You could try to express how you are concerned about the same problems but then they want to hear the end of the song they've heard 1,000 times "it's the liberal media/Washington's fault". That's it, they just want to hear the greatest hits. They were conditioned this way well before Trump was actually a candidate. Look at the 2012 primaries - their "debates" could have simply been hands up hands down on each issue - get one wrong and you are done. Ironically, think "THE HOOK" at Amateur Night at the Apollo. When Rick Perry forgot the third Department to get rid of Ron Paul and someone else just looked down and read from their prepared notes.

Bring up the obvious - the corporate media and corporations basically wanting to dismantled the state and you've lost them. It's not that they disagree (they've had very little exposure to even these ideas) they just want to hear the same song or punch line again. The parallel to wrestling catch phrases is hard to miss ---- Trump basically ran a wrestling campaign.

 

RandomAccess

(5,210 posts)
5. I don't really agree with this
Tue Dec 26, 2017, 09:27 PM
Dec 2017

I absolutely don't see populism as the enemy, or even the cause. Not at all.

I think this article, which was posted on DU a few days ago, offered the best answer for Trump's never-can-be-swayed supporters. It's an excellent article written by an historian of fascism, and it reads like it was written yesterday until you get near the end where it says " But the destruction of the GOP looks all but imminent should he be the nominee. "


Trump’s not Hitler, he’s Mussolini: How GOP anti-intellectualism created a modern fascist movement in America

To quote Paxton again, this time from his seminal "The Anatomy of Fascism": “Fascist leaders made no secret of having no program.” This explains why Trump supporters are not bothered by his ideological malleability and policy contradictions: He was pro-choice before he was pro-life; donated to politicians while now he rails against that practice; married three times and now embraces evangelical Christianity; is the embodiment of capitalism and yet promises to crack down on free trade. In the words of the Italian writer Umberto Eco, fascism was “a beehive of contradictions.” It bears noting that Mussolini was a socialist unionizer before becoming a fascist union buster, a journalist before cracking down on free press, a republican before becoming a monarchist.

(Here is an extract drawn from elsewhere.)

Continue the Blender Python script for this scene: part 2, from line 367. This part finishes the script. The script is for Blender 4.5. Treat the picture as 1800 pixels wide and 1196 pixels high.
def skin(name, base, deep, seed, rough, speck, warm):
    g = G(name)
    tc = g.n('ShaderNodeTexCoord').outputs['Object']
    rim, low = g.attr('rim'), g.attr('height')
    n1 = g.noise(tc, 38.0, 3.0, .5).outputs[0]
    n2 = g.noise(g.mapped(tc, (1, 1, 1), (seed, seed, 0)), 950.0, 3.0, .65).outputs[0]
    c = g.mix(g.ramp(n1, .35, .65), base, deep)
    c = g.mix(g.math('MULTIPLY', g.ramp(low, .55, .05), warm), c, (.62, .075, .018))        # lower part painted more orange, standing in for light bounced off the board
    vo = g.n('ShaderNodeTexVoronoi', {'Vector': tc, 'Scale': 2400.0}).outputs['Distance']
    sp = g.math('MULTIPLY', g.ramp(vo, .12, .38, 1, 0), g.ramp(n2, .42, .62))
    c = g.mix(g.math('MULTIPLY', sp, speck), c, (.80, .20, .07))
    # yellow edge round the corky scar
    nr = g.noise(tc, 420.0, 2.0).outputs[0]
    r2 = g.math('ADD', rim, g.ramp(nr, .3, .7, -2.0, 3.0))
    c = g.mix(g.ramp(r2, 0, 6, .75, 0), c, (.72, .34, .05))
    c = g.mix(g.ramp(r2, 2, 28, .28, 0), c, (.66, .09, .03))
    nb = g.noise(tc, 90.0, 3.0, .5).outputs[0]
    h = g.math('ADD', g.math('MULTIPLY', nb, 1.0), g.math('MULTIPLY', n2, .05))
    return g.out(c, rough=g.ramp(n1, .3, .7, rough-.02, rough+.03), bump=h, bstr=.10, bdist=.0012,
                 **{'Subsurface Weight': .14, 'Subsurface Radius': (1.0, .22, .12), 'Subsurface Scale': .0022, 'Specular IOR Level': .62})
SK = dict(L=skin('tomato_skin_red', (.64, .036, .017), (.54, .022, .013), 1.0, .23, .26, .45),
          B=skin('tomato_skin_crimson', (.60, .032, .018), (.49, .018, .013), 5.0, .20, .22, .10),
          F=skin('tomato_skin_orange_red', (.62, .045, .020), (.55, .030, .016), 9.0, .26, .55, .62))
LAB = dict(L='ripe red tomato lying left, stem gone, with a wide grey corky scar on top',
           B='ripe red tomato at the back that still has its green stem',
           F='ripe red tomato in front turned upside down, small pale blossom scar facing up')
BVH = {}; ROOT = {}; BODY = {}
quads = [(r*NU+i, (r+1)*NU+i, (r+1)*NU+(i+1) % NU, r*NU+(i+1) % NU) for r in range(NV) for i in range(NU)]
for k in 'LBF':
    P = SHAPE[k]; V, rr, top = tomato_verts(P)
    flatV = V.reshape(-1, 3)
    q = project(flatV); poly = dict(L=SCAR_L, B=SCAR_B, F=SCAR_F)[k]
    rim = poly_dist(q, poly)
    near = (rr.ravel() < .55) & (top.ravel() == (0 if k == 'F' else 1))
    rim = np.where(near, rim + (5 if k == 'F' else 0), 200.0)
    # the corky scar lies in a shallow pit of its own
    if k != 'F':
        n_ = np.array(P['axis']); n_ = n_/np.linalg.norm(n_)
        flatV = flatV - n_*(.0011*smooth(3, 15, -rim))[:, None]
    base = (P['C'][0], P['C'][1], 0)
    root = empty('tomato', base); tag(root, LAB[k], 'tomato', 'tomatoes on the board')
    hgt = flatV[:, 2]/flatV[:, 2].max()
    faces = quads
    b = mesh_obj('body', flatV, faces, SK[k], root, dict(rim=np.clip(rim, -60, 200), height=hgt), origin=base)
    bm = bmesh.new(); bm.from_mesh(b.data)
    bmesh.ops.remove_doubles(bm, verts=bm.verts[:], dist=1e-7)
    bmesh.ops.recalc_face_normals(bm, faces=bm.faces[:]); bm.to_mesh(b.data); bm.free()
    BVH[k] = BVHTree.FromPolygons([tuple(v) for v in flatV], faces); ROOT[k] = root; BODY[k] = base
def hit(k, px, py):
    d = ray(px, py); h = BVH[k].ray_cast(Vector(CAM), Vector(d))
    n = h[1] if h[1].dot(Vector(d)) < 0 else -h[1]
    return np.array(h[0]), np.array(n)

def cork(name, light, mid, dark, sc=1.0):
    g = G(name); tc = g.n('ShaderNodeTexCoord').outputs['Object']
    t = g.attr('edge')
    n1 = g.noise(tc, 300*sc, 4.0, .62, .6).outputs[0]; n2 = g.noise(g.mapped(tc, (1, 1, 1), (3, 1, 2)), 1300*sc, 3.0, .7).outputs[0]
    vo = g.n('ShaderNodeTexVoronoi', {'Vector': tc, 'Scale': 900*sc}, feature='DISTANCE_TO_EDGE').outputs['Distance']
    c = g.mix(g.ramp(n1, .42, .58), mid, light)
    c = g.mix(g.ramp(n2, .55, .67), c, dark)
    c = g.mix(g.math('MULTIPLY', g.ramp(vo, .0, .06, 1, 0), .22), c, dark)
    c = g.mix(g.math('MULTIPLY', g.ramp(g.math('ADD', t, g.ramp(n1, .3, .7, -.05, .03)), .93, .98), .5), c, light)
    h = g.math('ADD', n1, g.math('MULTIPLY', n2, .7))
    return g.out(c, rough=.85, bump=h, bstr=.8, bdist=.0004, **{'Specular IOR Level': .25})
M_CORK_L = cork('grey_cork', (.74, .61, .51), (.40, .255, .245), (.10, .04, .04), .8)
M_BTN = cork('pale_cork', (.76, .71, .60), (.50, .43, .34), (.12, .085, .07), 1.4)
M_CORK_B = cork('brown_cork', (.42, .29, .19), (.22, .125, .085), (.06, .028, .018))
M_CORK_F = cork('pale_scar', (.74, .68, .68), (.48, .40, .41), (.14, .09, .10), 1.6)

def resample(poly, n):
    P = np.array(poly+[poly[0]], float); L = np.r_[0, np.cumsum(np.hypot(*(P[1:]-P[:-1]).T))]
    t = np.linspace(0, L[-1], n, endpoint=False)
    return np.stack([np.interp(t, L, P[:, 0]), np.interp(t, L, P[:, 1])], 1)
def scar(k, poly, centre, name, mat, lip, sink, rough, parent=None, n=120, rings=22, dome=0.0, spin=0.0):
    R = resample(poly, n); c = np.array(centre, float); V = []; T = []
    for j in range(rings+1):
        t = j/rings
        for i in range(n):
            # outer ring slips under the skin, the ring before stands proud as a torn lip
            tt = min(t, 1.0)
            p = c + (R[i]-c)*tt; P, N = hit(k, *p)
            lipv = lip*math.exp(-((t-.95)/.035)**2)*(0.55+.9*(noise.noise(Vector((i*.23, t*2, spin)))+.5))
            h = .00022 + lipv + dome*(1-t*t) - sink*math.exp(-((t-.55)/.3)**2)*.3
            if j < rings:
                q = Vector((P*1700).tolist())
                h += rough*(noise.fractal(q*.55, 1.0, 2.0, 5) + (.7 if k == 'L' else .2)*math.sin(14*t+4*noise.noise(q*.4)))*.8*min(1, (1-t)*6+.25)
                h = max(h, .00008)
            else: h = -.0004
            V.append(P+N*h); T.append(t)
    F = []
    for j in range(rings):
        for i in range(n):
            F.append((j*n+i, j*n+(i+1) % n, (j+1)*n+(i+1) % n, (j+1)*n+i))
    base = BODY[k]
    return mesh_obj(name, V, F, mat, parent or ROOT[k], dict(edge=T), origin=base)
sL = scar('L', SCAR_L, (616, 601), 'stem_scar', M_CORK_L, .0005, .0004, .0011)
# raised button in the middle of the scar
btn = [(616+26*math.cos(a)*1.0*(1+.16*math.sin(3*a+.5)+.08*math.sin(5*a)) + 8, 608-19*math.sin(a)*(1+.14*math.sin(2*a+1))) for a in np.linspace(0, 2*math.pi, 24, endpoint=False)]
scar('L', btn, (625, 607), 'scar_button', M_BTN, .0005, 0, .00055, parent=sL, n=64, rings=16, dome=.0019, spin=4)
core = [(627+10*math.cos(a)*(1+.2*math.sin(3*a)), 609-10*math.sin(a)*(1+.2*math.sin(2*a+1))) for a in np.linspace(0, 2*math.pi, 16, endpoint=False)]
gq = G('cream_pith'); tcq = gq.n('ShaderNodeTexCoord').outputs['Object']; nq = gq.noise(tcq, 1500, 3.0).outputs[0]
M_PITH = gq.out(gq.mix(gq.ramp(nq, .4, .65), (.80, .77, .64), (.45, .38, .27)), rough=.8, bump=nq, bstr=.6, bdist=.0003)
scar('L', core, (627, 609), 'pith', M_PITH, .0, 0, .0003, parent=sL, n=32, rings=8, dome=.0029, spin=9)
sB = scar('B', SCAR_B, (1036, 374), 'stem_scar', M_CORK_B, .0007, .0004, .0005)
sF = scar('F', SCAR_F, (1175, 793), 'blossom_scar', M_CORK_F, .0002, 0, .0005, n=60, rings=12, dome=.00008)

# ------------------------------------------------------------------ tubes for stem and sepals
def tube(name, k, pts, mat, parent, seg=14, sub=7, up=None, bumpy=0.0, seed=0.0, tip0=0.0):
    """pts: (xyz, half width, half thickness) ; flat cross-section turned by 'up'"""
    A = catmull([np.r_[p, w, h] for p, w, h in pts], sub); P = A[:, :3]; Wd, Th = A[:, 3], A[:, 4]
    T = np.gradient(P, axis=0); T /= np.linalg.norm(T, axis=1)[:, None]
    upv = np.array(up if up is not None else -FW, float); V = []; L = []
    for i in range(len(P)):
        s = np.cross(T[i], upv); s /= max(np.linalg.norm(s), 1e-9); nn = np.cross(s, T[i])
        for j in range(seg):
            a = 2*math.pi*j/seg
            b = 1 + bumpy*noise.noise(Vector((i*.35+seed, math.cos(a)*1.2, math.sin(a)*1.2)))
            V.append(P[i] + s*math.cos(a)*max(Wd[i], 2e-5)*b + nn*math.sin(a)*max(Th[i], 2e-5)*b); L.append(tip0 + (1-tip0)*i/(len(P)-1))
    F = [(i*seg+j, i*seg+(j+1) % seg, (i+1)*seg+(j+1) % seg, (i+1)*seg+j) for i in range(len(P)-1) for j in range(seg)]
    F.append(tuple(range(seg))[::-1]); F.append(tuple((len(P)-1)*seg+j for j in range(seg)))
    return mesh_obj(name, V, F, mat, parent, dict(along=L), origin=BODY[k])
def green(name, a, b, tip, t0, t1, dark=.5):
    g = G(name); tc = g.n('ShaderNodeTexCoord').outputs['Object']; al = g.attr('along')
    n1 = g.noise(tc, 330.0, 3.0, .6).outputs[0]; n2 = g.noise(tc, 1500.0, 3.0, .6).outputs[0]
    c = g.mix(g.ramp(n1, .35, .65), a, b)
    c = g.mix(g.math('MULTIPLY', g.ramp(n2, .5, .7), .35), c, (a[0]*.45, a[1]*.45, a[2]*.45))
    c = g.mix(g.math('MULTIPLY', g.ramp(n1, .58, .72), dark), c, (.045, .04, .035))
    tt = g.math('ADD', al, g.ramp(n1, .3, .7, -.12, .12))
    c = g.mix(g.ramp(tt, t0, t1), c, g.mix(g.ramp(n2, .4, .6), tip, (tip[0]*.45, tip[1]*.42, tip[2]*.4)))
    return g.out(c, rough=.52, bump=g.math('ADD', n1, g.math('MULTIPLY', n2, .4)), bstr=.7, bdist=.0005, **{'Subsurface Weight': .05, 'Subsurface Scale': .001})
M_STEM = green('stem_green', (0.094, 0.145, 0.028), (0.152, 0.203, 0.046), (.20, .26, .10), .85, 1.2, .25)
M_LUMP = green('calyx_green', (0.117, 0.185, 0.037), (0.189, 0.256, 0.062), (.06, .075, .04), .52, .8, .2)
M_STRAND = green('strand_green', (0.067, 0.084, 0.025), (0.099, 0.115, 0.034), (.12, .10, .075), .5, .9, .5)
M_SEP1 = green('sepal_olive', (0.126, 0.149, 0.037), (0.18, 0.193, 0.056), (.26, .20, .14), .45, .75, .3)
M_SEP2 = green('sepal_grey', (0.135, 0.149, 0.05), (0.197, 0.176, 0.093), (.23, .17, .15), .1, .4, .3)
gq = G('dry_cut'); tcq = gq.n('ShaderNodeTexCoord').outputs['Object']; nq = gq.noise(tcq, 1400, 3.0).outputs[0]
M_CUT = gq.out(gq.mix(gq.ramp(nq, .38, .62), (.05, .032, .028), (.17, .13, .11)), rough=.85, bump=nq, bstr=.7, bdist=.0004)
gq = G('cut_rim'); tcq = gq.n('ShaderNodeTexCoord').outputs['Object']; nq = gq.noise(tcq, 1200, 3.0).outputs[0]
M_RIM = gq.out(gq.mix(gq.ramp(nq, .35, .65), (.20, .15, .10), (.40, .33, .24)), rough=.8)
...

Like Mussolini, Trump is dismissive of democratic institutions. He selfishly guards his image of a self-made outsider who will “dismantle the establishment” in the words of one of his supporters. That this includes cracking down on a free press by toughening libel laws, engaging in the ethnic cleansing of 11 million people (“illegals”), stripping away citizenship of those seen as illegitimate members of the nation (children of the “illegals”), and committing war crimes in the protection of the nation (killing the families of suspected terrorists) only enhances his stature among his supporters. The discrepancy between their love of America and these brutal and undemocratic methods does not bother them one iota. To borrow from Paxton again: “Fascism was an affair of the gut more than of the brain.” For Trump and his supporters, the struggle against “political correctness” in all its forms is more important than the fine print of the Constitution.

. . .

Benito Mussolini came to the scene in the 1920s at a time when all the known “isms” of the time had lost their mojos. . . .

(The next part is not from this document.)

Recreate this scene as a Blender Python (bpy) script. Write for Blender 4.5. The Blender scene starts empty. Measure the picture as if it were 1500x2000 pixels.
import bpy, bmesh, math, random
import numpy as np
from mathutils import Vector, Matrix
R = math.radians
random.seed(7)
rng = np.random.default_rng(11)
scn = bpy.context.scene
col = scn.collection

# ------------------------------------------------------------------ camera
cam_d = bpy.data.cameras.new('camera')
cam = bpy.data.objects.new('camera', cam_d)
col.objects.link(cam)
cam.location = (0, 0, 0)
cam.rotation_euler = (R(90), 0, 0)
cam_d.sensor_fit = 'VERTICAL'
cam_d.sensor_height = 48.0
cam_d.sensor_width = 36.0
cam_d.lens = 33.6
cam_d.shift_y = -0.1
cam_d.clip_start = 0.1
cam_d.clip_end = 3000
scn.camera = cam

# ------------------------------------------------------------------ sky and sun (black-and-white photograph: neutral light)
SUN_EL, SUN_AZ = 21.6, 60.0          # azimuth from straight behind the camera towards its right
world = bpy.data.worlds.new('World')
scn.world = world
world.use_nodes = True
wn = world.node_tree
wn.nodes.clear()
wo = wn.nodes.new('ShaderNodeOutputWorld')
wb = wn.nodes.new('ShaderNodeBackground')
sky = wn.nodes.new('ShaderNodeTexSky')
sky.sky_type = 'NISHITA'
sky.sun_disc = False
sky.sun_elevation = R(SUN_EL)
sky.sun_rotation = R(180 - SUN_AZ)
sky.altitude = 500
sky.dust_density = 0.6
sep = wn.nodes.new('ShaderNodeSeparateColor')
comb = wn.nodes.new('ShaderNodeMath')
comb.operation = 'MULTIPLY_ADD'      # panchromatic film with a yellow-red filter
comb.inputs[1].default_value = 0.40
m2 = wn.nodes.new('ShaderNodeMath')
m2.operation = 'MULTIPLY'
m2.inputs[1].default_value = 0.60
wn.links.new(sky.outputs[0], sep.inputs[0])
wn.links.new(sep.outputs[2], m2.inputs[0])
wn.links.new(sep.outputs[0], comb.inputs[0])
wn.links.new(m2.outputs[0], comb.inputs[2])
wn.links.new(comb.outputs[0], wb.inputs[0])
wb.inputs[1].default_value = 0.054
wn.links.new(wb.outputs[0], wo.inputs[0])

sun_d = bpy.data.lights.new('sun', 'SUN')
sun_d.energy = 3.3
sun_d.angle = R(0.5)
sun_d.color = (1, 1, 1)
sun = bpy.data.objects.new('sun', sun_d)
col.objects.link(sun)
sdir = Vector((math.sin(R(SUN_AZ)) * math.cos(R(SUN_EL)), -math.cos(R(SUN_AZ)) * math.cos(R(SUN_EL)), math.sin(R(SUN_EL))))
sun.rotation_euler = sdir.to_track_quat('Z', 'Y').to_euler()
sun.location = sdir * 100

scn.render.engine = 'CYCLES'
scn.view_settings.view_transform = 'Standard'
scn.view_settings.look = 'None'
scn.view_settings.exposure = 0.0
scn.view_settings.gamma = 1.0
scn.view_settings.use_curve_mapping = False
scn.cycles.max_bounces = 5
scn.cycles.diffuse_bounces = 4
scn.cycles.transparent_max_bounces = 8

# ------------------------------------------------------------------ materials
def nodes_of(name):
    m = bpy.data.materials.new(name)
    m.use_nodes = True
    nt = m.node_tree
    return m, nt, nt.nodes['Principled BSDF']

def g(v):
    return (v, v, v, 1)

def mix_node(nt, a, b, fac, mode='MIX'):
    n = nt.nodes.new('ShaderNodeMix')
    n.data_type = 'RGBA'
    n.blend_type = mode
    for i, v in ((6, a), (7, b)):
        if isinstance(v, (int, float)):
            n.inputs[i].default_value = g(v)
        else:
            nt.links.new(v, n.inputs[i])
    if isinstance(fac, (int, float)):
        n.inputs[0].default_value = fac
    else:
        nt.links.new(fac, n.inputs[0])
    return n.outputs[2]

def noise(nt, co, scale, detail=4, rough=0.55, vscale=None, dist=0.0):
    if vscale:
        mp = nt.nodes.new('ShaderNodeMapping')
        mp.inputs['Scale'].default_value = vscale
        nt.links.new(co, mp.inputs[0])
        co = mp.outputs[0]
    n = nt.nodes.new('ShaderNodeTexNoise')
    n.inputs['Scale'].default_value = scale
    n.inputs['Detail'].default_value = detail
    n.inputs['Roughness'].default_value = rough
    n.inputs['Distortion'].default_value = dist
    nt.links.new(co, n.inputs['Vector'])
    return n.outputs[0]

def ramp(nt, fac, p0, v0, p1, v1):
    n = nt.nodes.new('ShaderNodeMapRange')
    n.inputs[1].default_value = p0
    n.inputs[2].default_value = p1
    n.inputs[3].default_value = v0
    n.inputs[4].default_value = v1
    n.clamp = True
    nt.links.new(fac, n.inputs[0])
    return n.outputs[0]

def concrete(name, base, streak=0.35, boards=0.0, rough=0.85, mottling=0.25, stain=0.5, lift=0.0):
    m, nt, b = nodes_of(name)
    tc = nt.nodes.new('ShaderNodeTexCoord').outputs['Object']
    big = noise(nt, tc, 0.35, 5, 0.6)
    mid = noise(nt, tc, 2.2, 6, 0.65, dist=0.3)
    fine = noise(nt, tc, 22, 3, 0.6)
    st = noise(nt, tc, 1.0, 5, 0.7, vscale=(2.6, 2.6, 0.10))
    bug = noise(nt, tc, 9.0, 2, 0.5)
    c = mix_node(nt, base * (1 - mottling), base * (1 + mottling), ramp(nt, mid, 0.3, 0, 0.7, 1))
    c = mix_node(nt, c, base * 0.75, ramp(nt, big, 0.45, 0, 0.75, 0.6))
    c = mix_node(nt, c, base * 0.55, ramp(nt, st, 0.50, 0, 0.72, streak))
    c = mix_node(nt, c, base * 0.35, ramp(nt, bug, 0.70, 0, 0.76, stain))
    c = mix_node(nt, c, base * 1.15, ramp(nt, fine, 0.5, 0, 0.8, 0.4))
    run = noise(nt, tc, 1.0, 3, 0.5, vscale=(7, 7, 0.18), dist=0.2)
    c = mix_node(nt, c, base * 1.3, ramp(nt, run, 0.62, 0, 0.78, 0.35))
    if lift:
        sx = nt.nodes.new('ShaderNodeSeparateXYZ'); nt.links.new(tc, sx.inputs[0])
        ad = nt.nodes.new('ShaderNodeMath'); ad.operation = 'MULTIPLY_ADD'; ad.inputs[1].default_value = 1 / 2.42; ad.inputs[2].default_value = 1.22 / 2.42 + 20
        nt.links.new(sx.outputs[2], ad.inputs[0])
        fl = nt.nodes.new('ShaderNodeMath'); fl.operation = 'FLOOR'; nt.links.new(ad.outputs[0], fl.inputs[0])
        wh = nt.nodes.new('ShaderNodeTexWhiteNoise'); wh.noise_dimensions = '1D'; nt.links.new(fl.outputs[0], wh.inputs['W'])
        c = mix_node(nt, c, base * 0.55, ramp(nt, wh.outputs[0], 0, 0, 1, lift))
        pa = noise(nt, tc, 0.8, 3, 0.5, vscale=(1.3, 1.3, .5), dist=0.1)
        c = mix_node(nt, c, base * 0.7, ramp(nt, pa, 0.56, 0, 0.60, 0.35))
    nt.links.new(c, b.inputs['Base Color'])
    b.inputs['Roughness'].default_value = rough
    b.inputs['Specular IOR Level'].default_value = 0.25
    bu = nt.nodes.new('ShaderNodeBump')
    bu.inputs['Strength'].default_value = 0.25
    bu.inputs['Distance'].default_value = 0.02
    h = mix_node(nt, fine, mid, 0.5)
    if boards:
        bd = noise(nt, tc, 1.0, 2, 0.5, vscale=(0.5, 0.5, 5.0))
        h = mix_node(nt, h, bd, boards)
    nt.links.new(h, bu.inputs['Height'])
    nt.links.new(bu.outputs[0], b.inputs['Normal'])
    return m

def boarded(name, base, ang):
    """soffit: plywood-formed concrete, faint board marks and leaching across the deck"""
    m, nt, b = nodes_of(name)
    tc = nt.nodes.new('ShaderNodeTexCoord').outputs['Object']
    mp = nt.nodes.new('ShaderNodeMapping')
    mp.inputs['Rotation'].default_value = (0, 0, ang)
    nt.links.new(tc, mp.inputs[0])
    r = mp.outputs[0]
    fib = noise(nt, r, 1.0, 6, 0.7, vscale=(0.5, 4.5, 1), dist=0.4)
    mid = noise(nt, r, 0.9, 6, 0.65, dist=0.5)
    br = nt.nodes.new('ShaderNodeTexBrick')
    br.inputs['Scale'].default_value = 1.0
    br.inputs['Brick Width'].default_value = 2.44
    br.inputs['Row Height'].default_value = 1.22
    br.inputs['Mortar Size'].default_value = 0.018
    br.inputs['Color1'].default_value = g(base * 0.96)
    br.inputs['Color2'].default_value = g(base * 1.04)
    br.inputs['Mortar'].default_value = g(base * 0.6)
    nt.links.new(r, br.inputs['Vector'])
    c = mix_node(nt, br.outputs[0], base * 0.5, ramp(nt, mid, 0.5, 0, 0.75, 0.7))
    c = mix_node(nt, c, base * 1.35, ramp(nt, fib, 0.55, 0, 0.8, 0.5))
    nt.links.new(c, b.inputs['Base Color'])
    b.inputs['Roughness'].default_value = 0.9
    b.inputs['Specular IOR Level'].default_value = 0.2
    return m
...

Enter Fascism. Fascism promised people deliverance from politics. Fascism was not just different type of politics, but anti-politics. On the post-WWI ruins of the Enlightenment beliefs in progress and essential human goodness, Fascism embraced emotion over reason, action over politics. Violence was not just a means to an end, but the end in itself because it brought man closer to his true inner nature. War was an inevitable part of this inner essence of man. Millions of European men had found this sense of purpose and camaraderie in the trenches of the First World War and were not going to sit idly by while politicians took it away from them after the war (famously, after the war Hitler was slow to demobilize and take off his uniform). Fascists’ main enemies were not just Marxist politicians, or liberal politicians, but politicians in general.

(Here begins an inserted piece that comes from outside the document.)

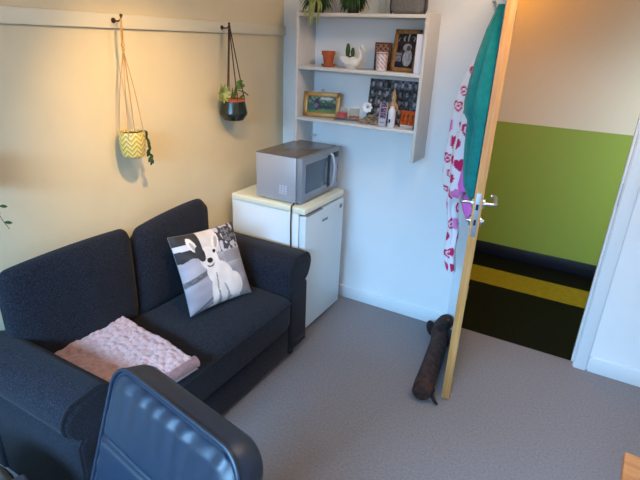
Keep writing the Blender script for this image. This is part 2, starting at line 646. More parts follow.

It is therefore no coincidence that the most common explanation Trump supporters muster when asked about their vote is that “he is no politician.” Trump did not invent this anti-politics mood, but he tamed it in accordance with his own needs. . . . But since then it has gotten worse: now even the establishment Republicans who had been initially demonized by the Tea Party, such as Mitch McConnell, have openly abrogated their own constitutional powers by refusing to exercise them. This has been most evident in their blanket refusal to even hold a hearing for a Scalia replacement on the Supreme Court. In other words, the Republicans themselves, not Trump, broke politics.

The anti-intellectualism of Trump has also been a long time in the making. . . .

Still, for a fascist to be accepted as legitimate he has to move the crowd and from the very beginning of his candidacy Trump has done this by stoking racial animosity and grievances. . . .

. . .

The Trump Rally: An exercise in community building

If we historicize Trump in such a way, his rallies become much easier to read. For Trump’s supporters, the pushing and shoving, and even the outright violence, against protesters, and the menacingly carnivalesque atmosphere are, to an extent, an end in itself. Just observe how groups at Trump rallies spontaneously come together to roughen up a protester. . . . Violence is electrifying and community building as much as it is devastating for those on the receiving end. Action over politics.